Lebanon News

NGOs launch advocacy, awareness project on Lebanese missing and disappeared

The press conference launching the EU-funded project aiming at clarifying the destiny of the missing and forcibly disappeared in Lebanon, Sept 11 2014. (The Daily Star/ HO)

BEIRUT: A project to empower the families of the forcibly disappeared in Lebanon has been launched Thursday by the local Lebanese NGO Act for Disappeared, to help them in their struggle to know the destiny of their loved ones.

Funded by the EU, and in partnership with ABAAD - Resource Center for Gender Equality and Legal Agenda, ACT’s program would teach families how to advocate for their 'right to know' and make their voices heard by decision makers.

The launch was announced in a press conference at Lebanon’s Press Club office, where an official from the EU delegation to Lebanon, Alexis Loeber, talked about the reason behind EU’s interest in the project.

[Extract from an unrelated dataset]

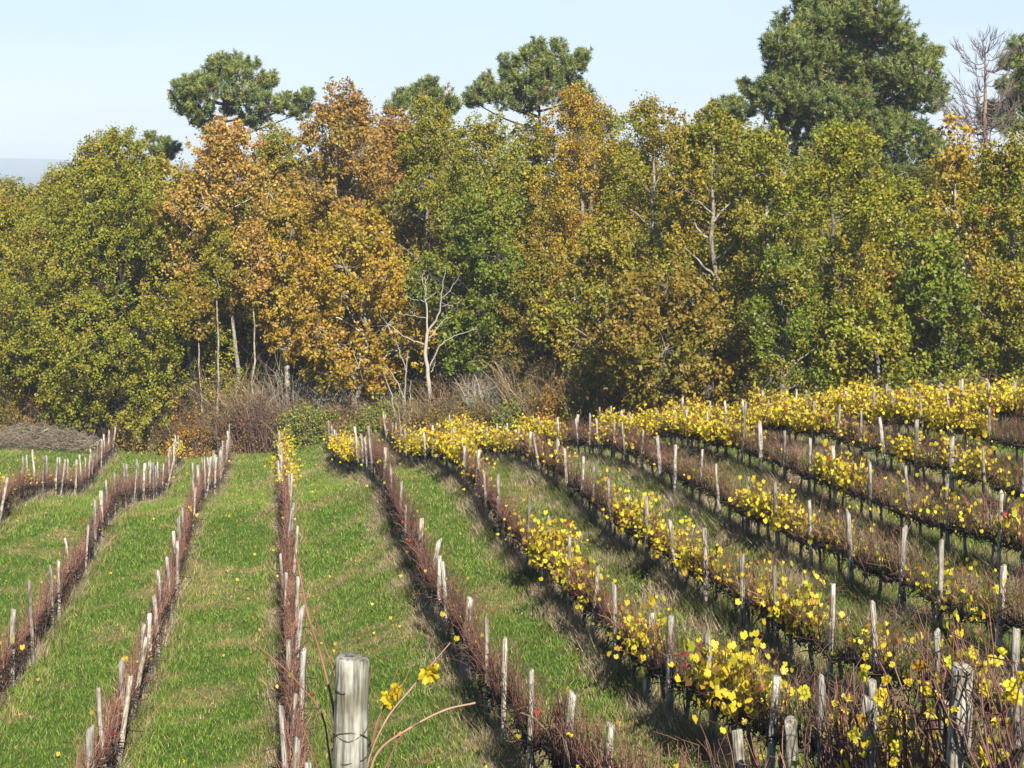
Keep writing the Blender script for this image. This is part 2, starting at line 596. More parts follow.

“Behind each and every one of the thousands of victims stand their loved ones, a family, mothers and fathers, brothers and sisters, and friends alike,” Loeber said. “They have not stopped seeking answers.”

For years, civil society organizations as well as some families of the missing and forcibly disappeared, have been actively advocating for action to help clarify the fate of their loved ones.

"Remaining in uncertainty, it appears almost impossible for victims' families to leave the past behind and face the future," Loeber said.

The State Council (Shura Council) made a decision earlier this year to recognize the families’ right to know, and NGOs submitted a draft law aimed at establishing a commission to uncover the fate of the disappeared.

However, according to ACT, public awareness of these developments and their implications was still low. As a result, the program also aims to facilitate the creation of a nation-wide network for families of the disappeared, which will provide them with a platform to express their views to the public.

ACT will organize information meetings for the families in five regions in Lebanon; Chouf, Mount Lebanon, Beirut, Tyre and Tripoli, following the first of such meetings in the Shatila camp.

After these meetings, will be group discussions with the mothers and wives where they will share experiences.

The NGO will also gather information that can help identify potential locations of mass graves, and develop hypotheses pertaining to the possible identity of victims.

In parallel, the project will also support the families’ associations in an ongoing judicial process, which falls under the expertise of Legal Agenda. The objective is a judicial decision that recognizes the existence of mass graves and protects them before their future exhumation.

“After the historic ruling of Lebanon’s State Council on March 4, 2014, it has become ever more important to locate the existence of mass graves in the country and to protect them through the judiciary,” said Legal Agenda’s representative.